Konektivitas Ramadhan

Kalau kita amati, di setiap momentum shaum ramadhan konektivitas sosial masyarakat Indonesia semakin tinggi. Koneksi ini terwujud dalam beragam saluran sosial baik dalam bentuk kedermawanan, solidaritas maupun program berbagi dengan sesama. Ramadhan menjadi momentum dalam menguatkan koneksi sosial yang berorientasi pada jejaring masyarakat yang produktif dan memberdayakan. Proses berdaya ini dilakukan baik di mulai dari diri sendiri, berdaya dalam lanskap lingkungan maupun berdaya dalam ruang lingkup kesemestaan. Ramadhan menghubungkan berbagai elemen masyarakat tanpa memperhatikan latar belakang dan status sosial. Ramadhan menjadi momentum dalam mewujudkan koneksi kemanusiaan.

Setidaknya, konektivitas ramadhan ini berlangsung pada tiga sisi, yaitu: pertama, koneksi personal yang berlangsung antar bagian masyarakat secara individual. Kebaikan-kebaikan yang dilakukan oleh seseorang kepada orang lain, pada dasarnya adalah kebaikan untuk dirinya sendiri (Qs. Al-Isra: 7). Koneksi kemanusiaan secara personal ini menjadi zona kemanusiaan yang harus dijaga kewarasan dan kesadarannya dari berbagai potensi dehumanisasi. Kedua, koneksi situasional yang berlangsung dalam ruang fisikal dan spasial yang lebih luas. Koneksi ini dalam kerangka membangun kebermanfaatan terhadap lingkungan tempat hidupnya. Sabda Rosulullah Saw bahwa manusia yang paling baik adalah mereka yang membangun koneksi kebermanfaatan bagi yang lainnya (khoirunnas anfauhum linnas). Ketiga, koneksi semesta yang berlangsung tidak hanya untuk kebutuhan hidupnya selama di dunia, tetapi juga menjadi investasi kebaikan di kehidupan yang akan datang (akhirat). Sabda Rosulullah Saw bahwanya manusia yang memudahkan urusan saudaranya semasa di dunia, maka Allah Swt akan memudahkan urusannya kelak (HR. Mutafaqun Alaih).

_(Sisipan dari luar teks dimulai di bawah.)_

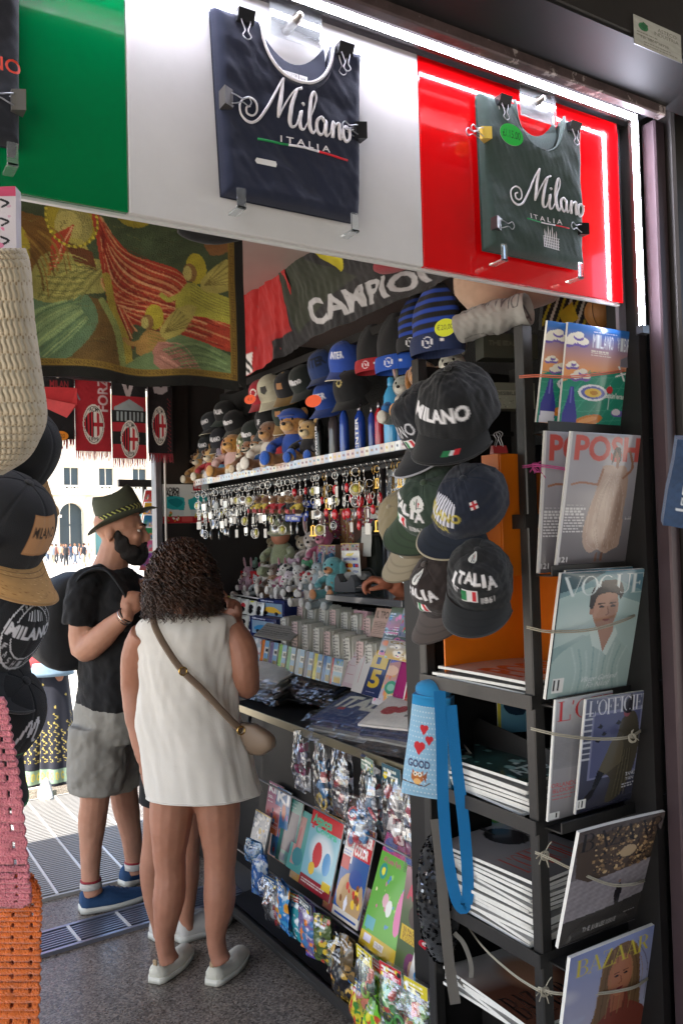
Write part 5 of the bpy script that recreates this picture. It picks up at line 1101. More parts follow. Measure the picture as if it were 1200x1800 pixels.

Ketiga koneksi ramadhan ini bermuara pada terbentuknya jejaring masyarakat yang memiliki kesadaran teologis dan humanis. Momentum ramadhan mengajarkan nilai-nilai keterhubungan sebagai manusia yang selama ini mulai pudar karena pesatnya teknologi digital. Di satu sisi, teknologi digital memudahkan manusia dalam membangun ruang komunikasi efektif dan terbuka melalui media-media komunikasi supercanggih, tetapi di sisi lain terkadang teknologi digital belum mampu mewujudkan ruang komunikasi yang empatik. Pada titik inilah, shaum ramadhan memberikan training kepada kita untuk menahan hasrat, membunuh egoisme dan menguatkan koneksi sosial agar tercipta solidaritas dan kohesivitas sosial.